Sennacherib now provides his list of exhibits for the prosecution. He names a string of conquered cities and regions. Gozan, Haran, Rezeph, these were all cities in Mesopotamia that had been absorbed into the Assyrian empire. They all had their own patron deities, their own baals and goddesses. And where were they now? Utterly powerless. Sennacherib's argument is a comparative religion lecture from a pagan warlord. He is lumping Yahweh, the God of Israel, in with all these other impotent idols. In his mind, all gods are essentially the same: tribal deities with limited power, all of whom have proven to be inferior to the might of Assyria and her gods. He does not understand the categorical difference between the created gods of the nations and the uncreated Creator of heaven and earth. To him, it's just a divine pecking order, and he's at the top.

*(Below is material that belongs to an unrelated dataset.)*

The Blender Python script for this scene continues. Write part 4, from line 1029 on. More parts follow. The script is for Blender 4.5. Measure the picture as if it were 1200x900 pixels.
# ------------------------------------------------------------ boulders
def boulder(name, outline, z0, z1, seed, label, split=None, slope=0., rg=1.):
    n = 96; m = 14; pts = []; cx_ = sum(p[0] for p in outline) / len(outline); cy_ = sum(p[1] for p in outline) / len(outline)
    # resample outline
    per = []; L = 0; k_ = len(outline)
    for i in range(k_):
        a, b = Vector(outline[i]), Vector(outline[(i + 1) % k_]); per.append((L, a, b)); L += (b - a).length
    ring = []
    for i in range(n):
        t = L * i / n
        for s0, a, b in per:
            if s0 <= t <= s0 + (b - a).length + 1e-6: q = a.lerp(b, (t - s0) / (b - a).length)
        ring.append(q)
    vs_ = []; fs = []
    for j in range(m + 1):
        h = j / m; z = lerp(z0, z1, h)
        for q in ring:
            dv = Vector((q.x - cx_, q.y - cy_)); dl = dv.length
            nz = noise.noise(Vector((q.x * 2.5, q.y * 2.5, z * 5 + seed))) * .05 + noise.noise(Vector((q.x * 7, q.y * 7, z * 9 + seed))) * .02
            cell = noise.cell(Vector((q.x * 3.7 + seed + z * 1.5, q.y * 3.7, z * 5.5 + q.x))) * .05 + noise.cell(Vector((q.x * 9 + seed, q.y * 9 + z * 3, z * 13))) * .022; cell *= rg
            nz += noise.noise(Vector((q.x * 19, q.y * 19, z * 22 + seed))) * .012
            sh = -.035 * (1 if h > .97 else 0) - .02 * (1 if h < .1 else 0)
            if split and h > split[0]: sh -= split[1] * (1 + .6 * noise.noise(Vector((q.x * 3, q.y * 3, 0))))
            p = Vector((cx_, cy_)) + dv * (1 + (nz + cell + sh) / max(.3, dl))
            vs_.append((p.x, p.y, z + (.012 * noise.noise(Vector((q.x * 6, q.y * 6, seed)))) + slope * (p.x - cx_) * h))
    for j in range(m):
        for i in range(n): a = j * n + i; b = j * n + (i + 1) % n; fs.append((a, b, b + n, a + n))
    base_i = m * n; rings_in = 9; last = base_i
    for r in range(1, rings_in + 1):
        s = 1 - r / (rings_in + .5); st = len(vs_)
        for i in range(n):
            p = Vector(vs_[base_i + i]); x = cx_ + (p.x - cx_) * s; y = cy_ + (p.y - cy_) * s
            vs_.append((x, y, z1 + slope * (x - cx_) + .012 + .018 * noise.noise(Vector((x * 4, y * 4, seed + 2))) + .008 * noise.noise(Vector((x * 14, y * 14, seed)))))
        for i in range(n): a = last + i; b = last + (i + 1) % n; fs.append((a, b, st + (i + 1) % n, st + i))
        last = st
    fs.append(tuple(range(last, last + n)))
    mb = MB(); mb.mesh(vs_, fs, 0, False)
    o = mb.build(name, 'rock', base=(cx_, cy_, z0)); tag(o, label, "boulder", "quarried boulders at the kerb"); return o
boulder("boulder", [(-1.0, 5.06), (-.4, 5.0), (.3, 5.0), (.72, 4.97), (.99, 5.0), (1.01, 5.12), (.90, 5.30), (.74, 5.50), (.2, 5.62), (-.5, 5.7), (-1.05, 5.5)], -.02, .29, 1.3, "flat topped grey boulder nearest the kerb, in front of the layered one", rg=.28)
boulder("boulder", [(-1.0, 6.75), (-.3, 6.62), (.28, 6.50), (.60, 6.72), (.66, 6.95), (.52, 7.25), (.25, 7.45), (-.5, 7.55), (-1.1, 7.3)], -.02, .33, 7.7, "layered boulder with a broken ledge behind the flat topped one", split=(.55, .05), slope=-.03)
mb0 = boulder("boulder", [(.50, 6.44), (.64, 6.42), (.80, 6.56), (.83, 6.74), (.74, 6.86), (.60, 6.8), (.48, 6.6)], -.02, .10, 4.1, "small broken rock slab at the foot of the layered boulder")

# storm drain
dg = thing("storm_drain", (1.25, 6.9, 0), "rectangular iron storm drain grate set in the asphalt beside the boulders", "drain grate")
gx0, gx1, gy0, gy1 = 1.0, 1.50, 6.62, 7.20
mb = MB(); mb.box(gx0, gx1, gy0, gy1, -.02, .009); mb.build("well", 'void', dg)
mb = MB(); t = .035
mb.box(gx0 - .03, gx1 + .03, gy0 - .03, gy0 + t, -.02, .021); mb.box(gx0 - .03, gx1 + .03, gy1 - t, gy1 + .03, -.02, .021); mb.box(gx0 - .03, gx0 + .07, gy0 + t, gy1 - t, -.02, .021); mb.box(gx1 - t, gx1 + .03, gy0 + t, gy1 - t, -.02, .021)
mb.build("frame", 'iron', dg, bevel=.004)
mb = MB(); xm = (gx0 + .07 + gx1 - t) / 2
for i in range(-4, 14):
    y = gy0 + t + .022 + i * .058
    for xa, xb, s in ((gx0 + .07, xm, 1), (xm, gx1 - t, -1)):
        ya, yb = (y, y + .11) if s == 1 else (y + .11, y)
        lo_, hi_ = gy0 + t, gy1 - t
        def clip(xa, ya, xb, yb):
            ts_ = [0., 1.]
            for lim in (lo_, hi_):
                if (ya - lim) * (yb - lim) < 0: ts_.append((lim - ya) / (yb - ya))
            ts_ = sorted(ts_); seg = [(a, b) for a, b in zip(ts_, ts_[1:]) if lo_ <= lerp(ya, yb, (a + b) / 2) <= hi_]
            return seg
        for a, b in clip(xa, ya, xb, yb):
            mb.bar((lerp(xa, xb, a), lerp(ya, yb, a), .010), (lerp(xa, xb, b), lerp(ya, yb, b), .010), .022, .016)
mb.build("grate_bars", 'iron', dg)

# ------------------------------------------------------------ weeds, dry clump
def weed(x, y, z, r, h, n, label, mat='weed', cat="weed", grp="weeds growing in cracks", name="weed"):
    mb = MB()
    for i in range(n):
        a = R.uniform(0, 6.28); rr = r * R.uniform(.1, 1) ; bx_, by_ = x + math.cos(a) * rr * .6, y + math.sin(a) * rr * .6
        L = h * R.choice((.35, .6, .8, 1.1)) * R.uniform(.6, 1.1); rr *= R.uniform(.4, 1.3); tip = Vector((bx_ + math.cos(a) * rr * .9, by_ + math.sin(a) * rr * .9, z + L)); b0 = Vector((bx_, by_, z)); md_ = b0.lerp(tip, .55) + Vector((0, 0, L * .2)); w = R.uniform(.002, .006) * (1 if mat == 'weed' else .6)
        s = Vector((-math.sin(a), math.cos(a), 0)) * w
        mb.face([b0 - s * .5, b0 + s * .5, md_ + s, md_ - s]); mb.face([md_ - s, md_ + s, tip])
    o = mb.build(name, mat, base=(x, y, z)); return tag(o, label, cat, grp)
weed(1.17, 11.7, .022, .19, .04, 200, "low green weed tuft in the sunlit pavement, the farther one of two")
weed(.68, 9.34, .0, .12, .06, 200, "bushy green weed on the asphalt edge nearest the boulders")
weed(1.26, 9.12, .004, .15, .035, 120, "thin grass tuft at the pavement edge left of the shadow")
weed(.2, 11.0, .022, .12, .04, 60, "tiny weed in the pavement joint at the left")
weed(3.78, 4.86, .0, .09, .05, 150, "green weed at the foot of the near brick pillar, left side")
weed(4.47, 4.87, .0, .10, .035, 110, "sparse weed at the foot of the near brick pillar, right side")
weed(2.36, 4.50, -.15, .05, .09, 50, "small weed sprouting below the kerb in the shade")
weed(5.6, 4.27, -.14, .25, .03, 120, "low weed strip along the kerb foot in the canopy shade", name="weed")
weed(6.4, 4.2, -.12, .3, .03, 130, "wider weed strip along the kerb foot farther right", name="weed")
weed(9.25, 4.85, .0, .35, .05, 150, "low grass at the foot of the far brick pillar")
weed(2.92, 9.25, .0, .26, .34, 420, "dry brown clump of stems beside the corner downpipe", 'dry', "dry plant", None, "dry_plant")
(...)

v. 13 Where is the king of Hamath, the king of Arpad, the king of the city of Sepharvaim, and of Hena and Ivvah?’ ”
Having dismissed the gods, he now dismisses the kings. The argument moves from the celestial to the terrestrial. If the gods couldn't save their people, the kings certainly couldn't. Hamath and Arpad were Syrian city-states that had been crushed. Sepharvaim was another city in Mesopotamia. The list is a drumbeat of defeat. "Where is the king...?" The question is a taunt. They are gone. They are dead, or deposed, or carted off into exile. They are footnotes in the glorious history of Assyrian conquest. The message to Hezekiah is clear: "This is your future. Your crown, your city, your life, they are all forfeit. Join the long line of defeated kings who thought they could stand against me." This is the final word of worldly wisdom, the ultimate threat from the man who believes he is the master of history. And it is this very letter, this summation of arrogant pride, that Hezekiah will take and lay before the Lord, who is the true master of history.
Key Issues
- The Nature of Blasphemy
- Faith vs. Empirical Evidence
- The Pride of Man and the Sovereignty of God
- Psychological Warfare in Spiritual Battles
Application
The tactics of Sennacherib are not confined to ancient history. The world still sends its letters to the people of God. The message is always the same: "Be realistic. Look at the evidence. Our power is absolute. Your God is a deception." The world points to its scientific advancements, its political power, its cultural dominance, and asks, "Will you be delivered?" It points to a long list of failed movements and defeated causes and says, "Where are their gods now?"
Our response must be to recognize the letter for what it is: a spiritual assault wrapped in the language of pragmatism. It is a temptation to fear man rather than God. Sennacherib’s great mistake was his failure to distinguish. He put the living God in the same category as the dead idols of Gozan and Haran. He could not conceive of a God who was not like the gods he had already defeated. This is the central folly of unbelief. It projects its own limitations onto God.
When the world pressures us, when our circumstances seem to mock our faith, we are in Hezekiah's position. The proper response is not to argue with Rabshakeh at the wall. The proper response is not to despair because the enemy's resume is impressive. The proper response is to take the blasphemous letter, go into the house of the Lord, spread it before Him, and pray. We must ask God to answer, not for our sake, but for His. "Now, O LORD our God, save us, please, from his hand, that all the kingdoms of the earth may know that You, O LORD, are God alone." The ultimate purpose of our deliverance is not our comfort, but God's glory.